Muchos de los argumentos esgrimidos a favor de ello es que los profesores, por el solo hecho de ser adultos, saben más de la vida que los niños y que, por esto, deben ser sus guías. A mí me parece más bien lo contrario: los niños son quienes tienen que guiarnos a nosotros en muchos aspectos de la vida, amén de que ellos son más rápidos para entender las herramientas tecnológicas que ofrece el presente siglo; y si bien es cierto que los niños y jóvenes de hoy en día no tienen un horizonte fijo, no menos cierto es que muchos adultos (muchos profesores, por no decir los responsables del país) están igual de perdidos.

Por esto, considero que equilibrar la balanza sería lo ideal: que los adultos aprendan algo de los niños y los niños de los adultos, pero no todo, y bajo ningún punto de vista de forma autoritaria, ya que esto no solo obstaculiza la enseñanza, sino que hasta produce un rechazo instintivo por parte del sujeto, lo que resulta contraproducente para el objetivo mismo de la educación.

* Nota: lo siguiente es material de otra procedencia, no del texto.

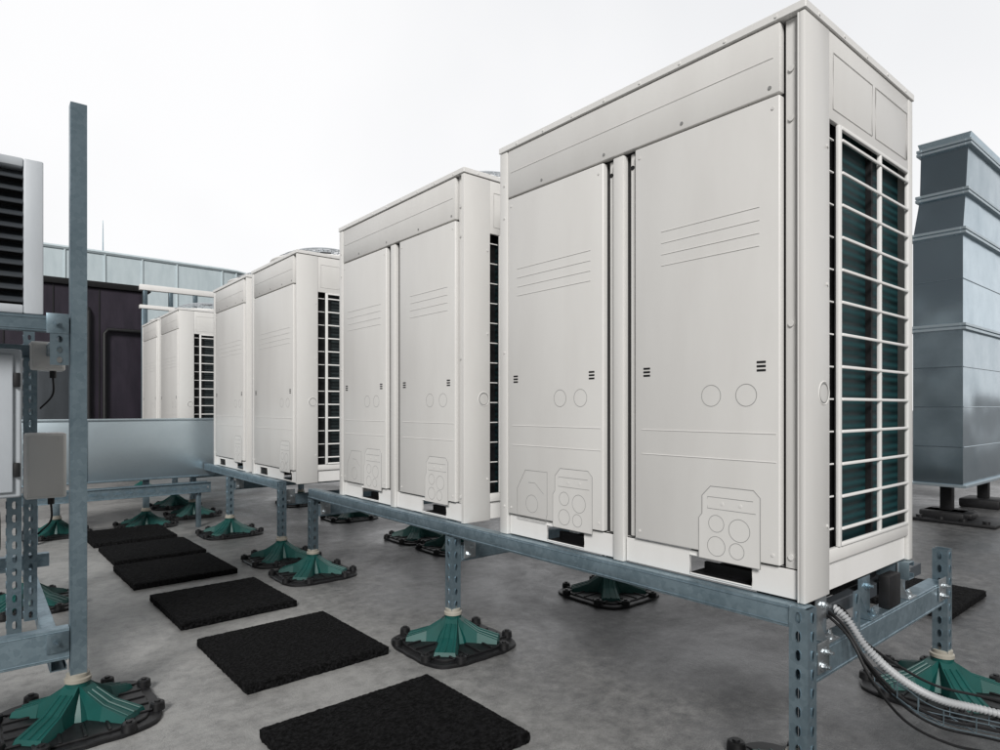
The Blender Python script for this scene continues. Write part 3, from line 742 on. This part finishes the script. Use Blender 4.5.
for (z, y0, y1, i) in levels[:-1]:
    mb = MB(); e = 0.032
    for zz in ((z+0.012,) if z == levels[0][0] else (z-0.018, z+0.018)):
        mb.box(i-e, DL-i+e, y0-e, y0+.012, zz-.013, zz+.013, .002, 1); mb.box(i-e, DL-i+e, y1-.012, y1+e, zz-.013, zz+.013, .002, 1)
        mb.box(i-e, i+.012, y0+.0125, y1-.0125, zz-.013, zz+.013, .002, 1); mb.box(DL-i-.012, DL-i+e, y0+.0125, y1-.0125, zz-.013, zz+.013, .002, 1)
    mb.build('flange', M['galv_sheet'], dt)
for x in (0.3, DL-.3):
    mb = MB(); mb.box(x-.05, x+.05, DW/2-.05, DW/2+.05, 0.10, dz(488), .004); mb.box(x-.2, x+.2, .02, DW-.02, 0.0, .10, .02); mb.build('leg', M['black'], dt)
x_, y_ = gnd(948, 520); s = .28
mb = MB(); mb.box(-s, s, -s*1.6, s*1.6, 0, .035, .01); mb.box(-s*.4, s*.4, -s*.8, s*.8, .0355, .10, .02)
for k in range(5): mb.cyl((-s*.8, -s*1.3+k*s*.65, .03), (-s*.8, -s*1.3+k*s*.65, .06), .03, 14)
tag(mb.build('rubber_block', M['rubber'], None, (x_, y_, 0)), 'low black rubber block in front of the ventilation duct', 'rubber block')

# ------------------------------------------------------------------ background buildings
BY = 12.2
bx1 = Xat(148, BY); dd = S_*bx1+C_*BY; bz = H+(YH-293)*dd/F
bd = empty('dark_building', (bx1-4, BY+3, 0), 'low dark purple-black clad plant building behind the far units', 'building')
mb = MB(); mb.box(-5, 4, -3, 3, 0, bz, 0.02); mb.build('wall', M['dark_wall'], bd)
mb = MB(); mb.box(-5.04, 4.04, -3.05, 3.05, bz+.001, bz+0.10, 0.01); mb.build('coping', M['black'], bd)
mb = MB()
for k in range(14): mb.box(3.9-k*0.62, 3.915-k*0.62, -3.012, -3.0005, 0.02, bz-.02)
tag(mb.build('cladding_joint', M['black'], bd))
x = Xat(105, BY-.1)-(bx1-4)
mb = MB(); mb.tube([(x, -3.06, 0.5), (x, -3.06, bz-0.75), (x+.05, -3.06, bz-0.68), (x+0.55, -3.06, bz-0.68), (x+0.6, -3.06, bz-0.75), (x+0.6, -3.06, 0.4)], 0.032, 12); mb.build('pipe', M['black'], bd)
mb = MB(); mb.tube([(x-0.22, -3.06, 0.4), (x-0.22, -3.06, bz-0.4), (x-0.22, -3.0, bz-0.35)], 0.028, 12); mb.build('pipe', M['black'], bd)
mb = MB(); mb.box(x-1.1, x-.45, -3.03, -3.0005, 0.0, 2.1, 0.01); mb.build('door', M['louvre_grey'], bd)
br = empty('roof_gantry', (Xat(170, BY-.6), BY-.6, 0), 'white steel gantry with short brackets behind the farthest units', 'gantry')
zt = H+(YH-293)*(S_*br.location.x+C_*br.location.y)/F
for (za, zb) in ((zt, zt+.09), (zt-.30, zt-.24)):
    mb = MB(); mb.box(-0.45, 1.6, -.05, .05, za, zb, .005); mb.build('beam', M['white_trim'], br)
for k in range(6):
    mb = MB(); mb.box(-.4+k*.38, -.34+k*.38, -.04, .04, zt-.239, zt-.001, .003); mb.build('bracket', M['galv'], br)
for x_ in (-.38, 1.49):
    mb = MB(); mb.box(x_-.04, x_+.04, -.04, .04, 0, zt-.301, .003); mb.build('leg', M['galv'], br)
pb = empty('pale_building', (3, 24, 0), 'pale blue metal clad building with a rounded end on the skyline', 'building')
mb = MB(); zt = 5.75; pts = [(-9, -1.6)]+[(-9+i*1.0, -1.6-0.25*math.sin(i/13*PI)) for i in range(1, 12)]
for i in range(10):
    a = -PI/2+PI*i/9; pts.append((3.4+1.4*math.cos(a), -0.2+1.45*math.sin(a)))
pts += [(-9, 1.3)]
mb.prism(pts, 0, zt); mb.build('wall', M['pale_clad'], pb)
mb = MB()
for i, (x, y) in enumerate(pts[:-2]): mb.box(x-.02, x+.02, y-.03, y+.03, 0, zt-.01)
mb.tube([(x, y, zt+.03) for x, y in pts], 0.06, 6, closed=True)
mb.build('seam', M['pale_clad'], pb)
an = MB(); ax = Xat(105, 23.0)
an.tube([(0, 0, 0), (0, 0, 0.9), (0, 0, 1.35)], [0.022, 0.014, 0.008], 8); an.ring((0, 0, 0.25), 0.04, 0.012, 'z', 12)
tag(an.build('antenna', M['galv'], None, (ax, 23.4, 5.7)), 'thin vertical antenna rod on top of the pale curved building', 'antenna')

# ------------------------------------------------------------------ light
wd = bpy.data.worlds.new('World'); scn.world = wd; wd.use_nodes = True
nt = wd.node_tree; bg = nt.nodes['Background']
sky = nt.nodes.new('ShaderNodeTexSky'); sky.sky_type = 'NISHITA'; sky.sun_disc = False
sd = Vector((-0.75, -0.82, 0.76)).normalized()
sky.sun_elevation = math.asin(sd.z); sky.sun_rotation = math.atan2(sd.x, sd.y)
hs = nt.nodes.new('ShaderNodeHueSaturation'); hs.inputs['Saturation'].default_value = 0.2; nt.links.new(sky.outputs[0], hs.inputs['Color'])
tc = nt.nodes.new('ShaderNodeTexCoord')
cn = N(nt, 'ShaderNodeTexNoise', Scale=1.4, Detail=4.0, Roughness=0.5); nt.links.new(tc.outputs['Generated'], cn.inputs['Vector'])
cr = ramp(nt, cn.outputs[0], [(0.35, (8.9, 9.0, 9.2)), (0.65, (10.2, 10.2, 10.3))])
# overcast sky: bright toward one side of the horizon, heavier overhead and behind
dt_ = N(nt, 'ShaderNodeVectorMath', operation='DOT_PRODUCT'); dt_.inputs[1].default_value = (0.62, 0.76, -0.30); nt.links.new(tc.outputs['Generated'], dt_.inputs[0])
mrr = N(nt, 'ShaderNodeMapRange'); mrr.inputs[1].default_value = -0.30; mrr.inputs[2].default_value = 0.42; mrr.inputs[3].default_value = 0.10; mrr.inputs[4].default_value = 1.0
nt.links.new(dt_.outputs['Value'], mrr.inputs[0])
sc = N(nt, 'ShaderNodeVectorMath', operation='SCALE'); nt.links.new(cr.outputs[0], sc.inputs[0]); nt.links.new(mrr.outputs[0], sc.inputs['Scale'])
mx_ = nt.nodes.new('ShaderNodeMix'); mx_.data_type = 'RGBA'; mx_.inputs['Factor'].default_value = 0.95
nt.links.new(hs.outputs[0], mx_.inputs[6]); nt.links.new(sc.outputs[0], mx_.inputs[7])
nt.links.new(mx_.outputs[2], bg.inputs['Color']); bg.inputs['Strength'].default_value = 0.1
sl = bpy.data.lights.new('sun', 'SUN'); so = bpy.data.objects.new('sun', sl); C.objects.link(so)
sl.energy = 3.7; sl.angle = math.radians(18); sl.color = (1, 0.985, 0.965)
so.rotation_euler = sd.to_track_quat('Z', 'Y').to_euler()
scn.view_settings.view_transform = 'Standard'; scn.view_settings.look = 'None'; scn.view_settings.exposure = 0
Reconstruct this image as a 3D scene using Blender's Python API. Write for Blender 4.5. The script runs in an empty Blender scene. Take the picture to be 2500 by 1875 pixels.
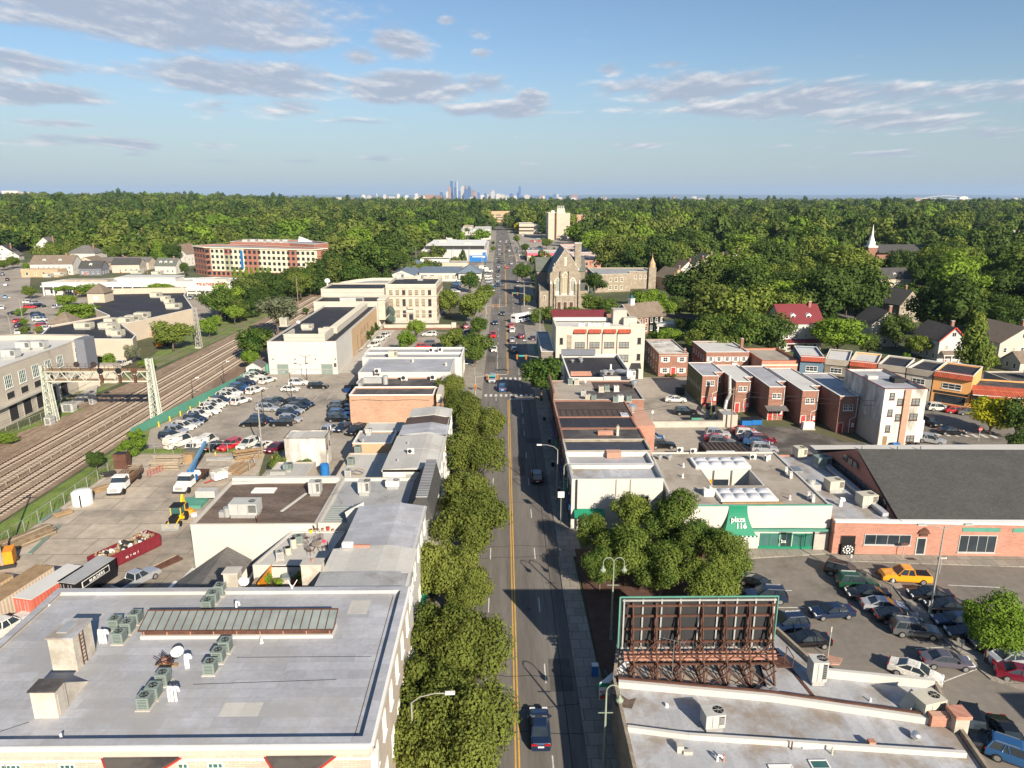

Como consecuencia de esto, muy modestamente propongo que el alumno aprenda lo que está solo dentro de sus intereses, alabándolo, por otra parte, si ridiculiza el sistema educativo, estudiando de memoria solo para aprobar y luego no tener que saber nada con las materias que no le interesan, si así lo desea. Tengamos presentes, estimados, adultos, que nada hay tan glorioso, placentero y recreativo como el ocio (al fin y al cabo, la palabra «escuela» significa precisamente eso, ocio), y estar pidiendo que el alumno aprenda siempre es negarle un buen tiempo de ocio en su casa y en la escuela, pues el ocio es lo único que verdaderamente lo hará libre y curioso (recuérdese que todo hombre tiende al saber, tendencia que puede ser reforzada y afinada por obra y gracia de la curiosidad).

Naturalmente que a muchos les parecerá un disparate lo que estoy enseñando, pero ustedes no deberían estar interesados ni en aprender ni en aprobar; tan solo dedicarse perene e irremediablemente al ocio, al igual que yo al escribir esta nota.